When a party is unable to seek relief from judgment under any of the grounds specified in subsections one through five of Rule 60(b), courts may grant relief under subsection six for "any other reason that justifies relief." Rule 60(b)(6). This provision is properly invoked "only when there are extraordinary circumstances justifying relief" or "when the judgment may work an extreme and undue hardship." Nemaizer v. Baker, 793 F.2d 58, 63 (2d Cir. 1986); Harris v. United States, 367 F.3d 74, 81 (2d Cir. 2004); United States v. Cirami, 563 F.2d 26, 32 (2d Cir. 1977). In resolving motions for relief, courts should "strike[] a balance between serving the ends of justice and preserving the finality of judgments." Nemaizer, 793 F.2d at 61. Interpreting this provision too broadly would eviscerate the finality of judgments. See Cirami, 563 F.2d at 33 ("Very high among the interests in our jurisprudential system is that of finality of judgments.").

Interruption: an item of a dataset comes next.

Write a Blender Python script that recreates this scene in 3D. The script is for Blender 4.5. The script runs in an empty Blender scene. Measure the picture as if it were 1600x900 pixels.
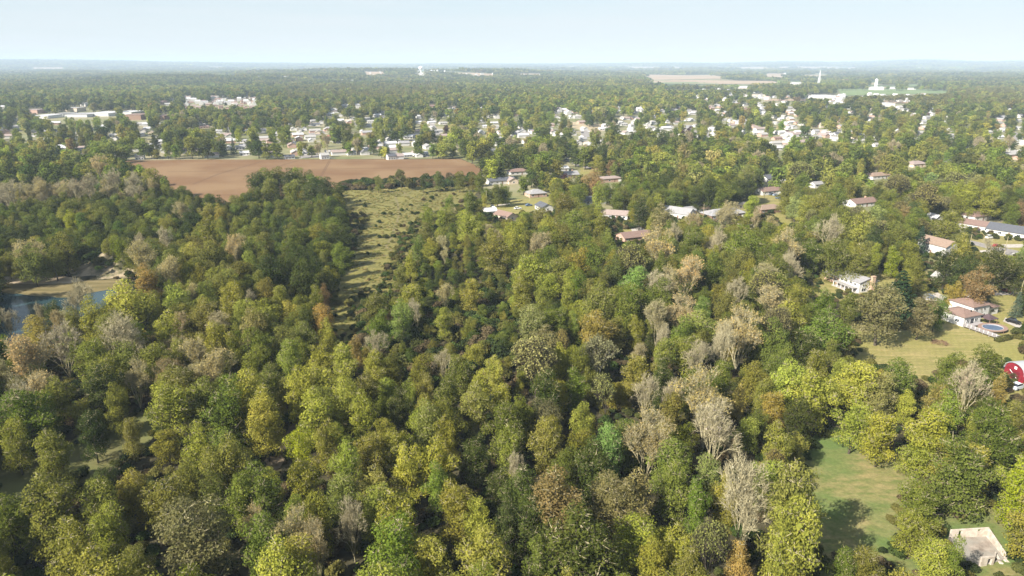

Reconsideration and denial of Plaintiffs' request for relief pursuant to Rule 60(b)(6) is merited. First, there are no extraordinary circumstances justifying relief from judgment. The Second Circuit "very rarely grants relief under Rule 60(b)(6) for cases of alleged attorney failure or misconduct." Harris, 367 F.3d at 81 (emphasis in original); see Cirami, 563 F.2d at 33 ("[W]e reiterate our firm belief that courts should not encourage the reopening of final judgments or casually permit the relitigation of litigated issues out of a friendliness to claims of unfortunate failures to put in one's best case."). Attorney neglect or failure is an "extraordinary circumstance" only when the attorney physically or constructively abandons the client. An attorney constructively abandons a client when an attorney neglects a case due to mental illness or a severe personal problem. See Amorosi v. Comp USA, No. 01-CV-4242 (KMK), 2005 WL 66605, *4 (S.D.N.Y. Jan. 12, 2005) (noting that in cases in which courts found constructive abandonment, "the party seeking relief . . . or their counsel provided some evidence of the attorney's mental illness"). Additionally, parties seeking relief must demonstrate that despite their attorney's neglect, they acted diligently. See Cobos v. Adelphi Univ., 179 F.R.D. 381, 388-89 (E.D.N.Y. 1998) (denying relief as the parties offered no explanation for the attorney's poor performance and no evidence of client diligence). There is no evidence of physical or constructive abandonment in this case or of Plaintiffs' diligence. Plaintiffs failed to establish attorney neglect as an extraordinary circumstance and are not entitled to relief on this theory.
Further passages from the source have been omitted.